Sceptical libertarianism and opera

Location: France

June 28, 2004


It's good that some British traditions never die. Like moral outrage at the appearance of a new translation of the bible. The end of the world is nigh -
or perhaps 'The proverbial's about to hit the fan some time soon', as the new version might have it.

So, how bad is that damage? Compare these two renderings of Mark 1: 10-11:

Authorised version: "And straightway coming up out of the water, he saw the heavens opened, and the Spirit like a dove descending upon him. And there came a voice from the heaven saying, Thou are my beloved Son, in whom I am well pleased."

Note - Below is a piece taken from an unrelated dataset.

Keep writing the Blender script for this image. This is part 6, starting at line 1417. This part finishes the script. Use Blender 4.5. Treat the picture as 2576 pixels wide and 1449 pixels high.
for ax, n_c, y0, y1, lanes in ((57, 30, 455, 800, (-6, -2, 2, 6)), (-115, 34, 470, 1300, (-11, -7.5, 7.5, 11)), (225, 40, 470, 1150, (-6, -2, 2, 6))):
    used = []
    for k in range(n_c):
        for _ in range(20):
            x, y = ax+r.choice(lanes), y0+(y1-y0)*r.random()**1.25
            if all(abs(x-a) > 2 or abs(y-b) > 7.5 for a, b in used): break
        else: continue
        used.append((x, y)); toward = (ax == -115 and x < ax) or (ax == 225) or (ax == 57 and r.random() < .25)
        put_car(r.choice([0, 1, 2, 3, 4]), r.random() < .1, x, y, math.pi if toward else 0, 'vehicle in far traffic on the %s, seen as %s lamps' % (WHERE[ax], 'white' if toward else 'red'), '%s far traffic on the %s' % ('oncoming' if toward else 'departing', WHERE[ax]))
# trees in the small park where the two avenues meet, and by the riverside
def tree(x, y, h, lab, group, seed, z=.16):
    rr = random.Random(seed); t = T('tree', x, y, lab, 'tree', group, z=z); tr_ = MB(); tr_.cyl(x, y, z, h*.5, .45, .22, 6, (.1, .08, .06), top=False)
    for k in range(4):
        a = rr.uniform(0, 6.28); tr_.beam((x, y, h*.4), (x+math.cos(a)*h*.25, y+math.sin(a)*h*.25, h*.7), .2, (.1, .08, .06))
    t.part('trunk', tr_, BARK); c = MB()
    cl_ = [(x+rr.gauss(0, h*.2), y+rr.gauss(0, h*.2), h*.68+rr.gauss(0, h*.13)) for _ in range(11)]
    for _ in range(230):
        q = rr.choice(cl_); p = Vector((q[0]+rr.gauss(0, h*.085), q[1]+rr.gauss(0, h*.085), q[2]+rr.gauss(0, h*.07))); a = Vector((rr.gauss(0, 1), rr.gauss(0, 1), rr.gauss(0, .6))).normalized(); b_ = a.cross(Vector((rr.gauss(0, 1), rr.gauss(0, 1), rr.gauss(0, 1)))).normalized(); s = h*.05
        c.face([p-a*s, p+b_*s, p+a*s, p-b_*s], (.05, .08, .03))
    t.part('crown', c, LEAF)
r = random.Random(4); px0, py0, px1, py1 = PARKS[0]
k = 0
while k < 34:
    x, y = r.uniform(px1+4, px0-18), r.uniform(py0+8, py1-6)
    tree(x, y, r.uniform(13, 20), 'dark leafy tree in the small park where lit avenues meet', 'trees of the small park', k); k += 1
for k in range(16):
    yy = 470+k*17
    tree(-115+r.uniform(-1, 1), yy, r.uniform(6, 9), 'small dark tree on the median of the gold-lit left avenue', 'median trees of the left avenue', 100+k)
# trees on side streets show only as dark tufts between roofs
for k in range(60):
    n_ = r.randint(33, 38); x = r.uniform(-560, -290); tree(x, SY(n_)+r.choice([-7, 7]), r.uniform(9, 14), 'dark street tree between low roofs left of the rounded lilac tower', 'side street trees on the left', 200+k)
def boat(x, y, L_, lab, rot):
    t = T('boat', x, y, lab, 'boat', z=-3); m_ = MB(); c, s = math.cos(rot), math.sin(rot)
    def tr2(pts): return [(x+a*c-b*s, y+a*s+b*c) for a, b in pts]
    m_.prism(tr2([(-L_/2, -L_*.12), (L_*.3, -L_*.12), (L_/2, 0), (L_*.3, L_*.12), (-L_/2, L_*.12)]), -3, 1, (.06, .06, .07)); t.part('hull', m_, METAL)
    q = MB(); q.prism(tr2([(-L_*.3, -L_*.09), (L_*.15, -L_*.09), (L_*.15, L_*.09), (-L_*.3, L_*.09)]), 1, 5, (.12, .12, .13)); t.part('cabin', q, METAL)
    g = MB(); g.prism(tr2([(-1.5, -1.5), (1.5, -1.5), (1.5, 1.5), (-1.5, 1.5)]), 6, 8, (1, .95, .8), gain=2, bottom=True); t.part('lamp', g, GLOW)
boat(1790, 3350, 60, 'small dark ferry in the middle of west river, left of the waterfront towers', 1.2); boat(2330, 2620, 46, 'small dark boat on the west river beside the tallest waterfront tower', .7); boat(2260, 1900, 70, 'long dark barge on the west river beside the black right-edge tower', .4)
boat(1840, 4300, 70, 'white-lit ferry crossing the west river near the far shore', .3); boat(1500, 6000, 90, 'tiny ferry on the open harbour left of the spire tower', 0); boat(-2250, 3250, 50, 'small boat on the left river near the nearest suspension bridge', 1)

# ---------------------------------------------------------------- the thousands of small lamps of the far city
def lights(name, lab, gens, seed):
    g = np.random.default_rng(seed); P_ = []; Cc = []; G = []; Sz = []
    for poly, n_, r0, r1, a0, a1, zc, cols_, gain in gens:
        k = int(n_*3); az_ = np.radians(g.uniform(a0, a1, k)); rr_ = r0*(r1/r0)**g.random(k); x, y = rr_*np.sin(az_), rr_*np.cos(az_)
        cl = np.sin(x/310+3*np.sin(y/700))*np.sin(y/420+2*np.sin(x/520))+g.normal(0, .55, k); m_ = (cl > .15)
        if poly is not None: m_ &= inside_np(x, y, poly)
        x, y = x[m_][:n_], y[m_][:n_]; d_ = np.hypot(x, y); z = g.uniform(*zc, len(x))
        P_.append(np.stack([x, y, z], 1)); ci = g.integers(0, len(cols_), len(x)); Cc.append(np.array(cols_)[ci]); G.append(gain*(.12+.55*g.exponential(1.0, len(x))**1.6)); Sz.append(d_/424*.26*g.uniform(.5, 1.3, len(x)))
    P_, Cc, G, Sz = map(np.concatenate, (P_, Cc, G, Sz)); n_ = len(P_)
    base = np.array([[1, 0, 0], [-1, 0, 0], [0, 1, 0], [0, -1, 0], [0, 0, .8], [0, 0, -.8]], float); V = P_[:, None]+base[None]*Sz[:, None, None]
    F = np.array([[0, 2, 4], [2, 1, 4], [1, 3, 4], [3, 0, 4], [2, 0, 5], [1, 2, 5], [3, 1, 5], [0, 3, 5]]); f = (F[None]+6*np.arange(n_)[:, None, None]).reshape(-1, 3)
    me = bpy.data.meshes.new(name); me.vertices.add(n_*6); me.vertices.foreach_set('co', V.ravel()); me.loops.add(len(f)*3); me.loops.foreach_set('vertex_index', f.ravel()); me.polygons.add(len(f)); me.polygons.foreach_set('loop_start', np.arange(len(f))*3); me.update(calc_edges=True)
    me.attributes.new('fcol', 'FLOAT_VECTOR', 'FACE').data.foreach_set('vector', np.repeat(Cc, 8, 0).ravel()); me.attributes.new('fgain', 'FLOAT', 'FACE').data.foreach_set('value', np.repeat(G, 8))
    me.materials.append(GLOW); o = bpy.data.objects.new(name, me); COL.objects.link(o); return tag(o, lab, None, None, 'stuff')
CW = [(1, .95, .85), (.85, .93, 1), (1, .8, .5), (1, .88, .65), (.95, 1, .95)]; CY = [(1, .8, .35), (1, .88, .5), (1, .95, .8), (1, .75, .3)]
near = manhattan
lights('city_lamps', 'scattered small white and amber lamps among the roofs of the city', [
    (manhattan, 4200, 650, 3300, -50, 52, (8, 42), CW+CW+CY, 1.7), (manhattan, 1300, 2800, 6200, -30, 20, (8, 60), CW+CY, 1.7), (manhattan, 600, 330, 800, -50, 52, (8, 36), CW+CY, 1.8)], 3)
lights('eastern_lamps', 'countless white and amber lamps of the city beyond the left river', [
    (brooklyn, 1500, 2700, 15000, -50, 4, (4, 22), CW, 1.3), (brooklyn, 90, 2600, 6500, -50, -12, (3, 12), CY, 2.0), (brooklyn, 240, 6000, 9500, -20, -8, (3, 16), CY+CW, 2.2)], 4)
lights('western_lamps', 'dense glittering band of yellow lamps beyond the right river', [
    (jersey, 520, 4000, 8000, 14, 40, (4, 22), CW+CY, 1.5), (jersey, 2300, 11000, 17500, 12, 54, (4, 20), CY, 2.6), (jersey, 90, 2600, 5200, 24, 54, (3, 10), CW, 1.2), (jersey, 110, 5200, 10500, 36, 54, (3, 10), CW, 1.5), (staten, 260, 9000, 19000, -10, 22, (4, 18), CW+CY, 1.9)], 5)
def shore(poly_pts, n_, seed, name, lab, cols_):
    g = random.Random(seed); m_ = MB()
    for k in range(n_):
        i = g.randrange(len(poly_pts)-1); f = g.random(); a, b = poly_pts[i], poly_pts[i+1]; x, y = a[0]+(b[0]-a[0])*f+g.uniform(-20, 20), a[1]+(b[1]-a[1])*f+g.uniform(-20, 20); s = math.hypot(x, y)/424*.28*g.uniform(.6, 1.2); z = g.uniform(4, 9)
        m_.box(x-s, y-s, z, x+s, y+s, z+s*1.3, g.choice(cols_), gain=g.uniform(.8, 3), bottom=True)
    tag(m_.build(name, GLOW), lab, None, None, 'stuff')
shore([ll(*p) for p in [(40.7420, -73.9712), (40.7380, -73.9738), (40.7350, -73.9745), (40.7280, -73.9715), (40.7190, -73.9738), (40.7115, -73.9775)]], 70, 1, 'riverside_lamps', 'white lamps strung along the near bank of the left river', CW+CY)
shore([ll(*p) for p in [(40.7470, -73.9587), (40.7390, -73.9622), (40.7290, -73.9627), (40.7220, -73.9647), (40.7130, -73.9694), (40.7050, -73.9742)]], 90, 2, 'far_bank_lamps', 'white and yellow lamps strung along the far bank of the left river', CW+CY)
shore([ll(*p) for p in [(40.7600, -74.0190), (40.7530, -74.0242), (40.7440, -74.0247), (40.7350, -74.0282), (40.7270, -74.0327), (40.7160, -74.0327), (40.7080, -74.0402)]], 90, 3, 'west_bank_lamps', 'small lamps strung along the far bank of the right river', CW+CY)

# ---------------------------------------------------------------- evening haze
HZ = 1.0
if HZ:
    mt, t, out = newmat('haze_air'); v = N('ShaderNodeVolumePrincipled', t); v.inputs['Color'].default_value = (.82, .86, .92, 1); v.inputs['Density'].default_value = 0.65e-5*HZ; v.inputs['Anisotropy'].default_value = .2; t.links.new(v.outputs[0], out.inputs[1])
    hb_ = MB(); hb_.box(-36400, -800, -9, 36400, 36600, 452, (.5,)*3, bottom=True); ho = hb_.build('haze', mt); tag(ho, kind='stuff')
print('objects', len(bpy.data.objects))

New: "As he was climbing up the bank again, the sun shone through a gap in the clouds. At the same time a pigeon flew down and perched on him. Jesus took this as a sign that God's spirit was with him. A voice from overhead was heard saying, 'That's my boy! You're doing fine!' "

Abuse of the English language: immense. Damage to religion: who am I to say? I am not fluent in New Testament Greek. The Authorised Version is,
forget it not, a version, a translation. It was not written by God, it was translated by man. It is a sublime piece of English, so appeals to the high-culture part of me. But that is quite separate from its religious value.

By all means criticise the new translation for cheapening some of the most beautiful texts the English language has produced. But don't pretend it's 'blasphemous'.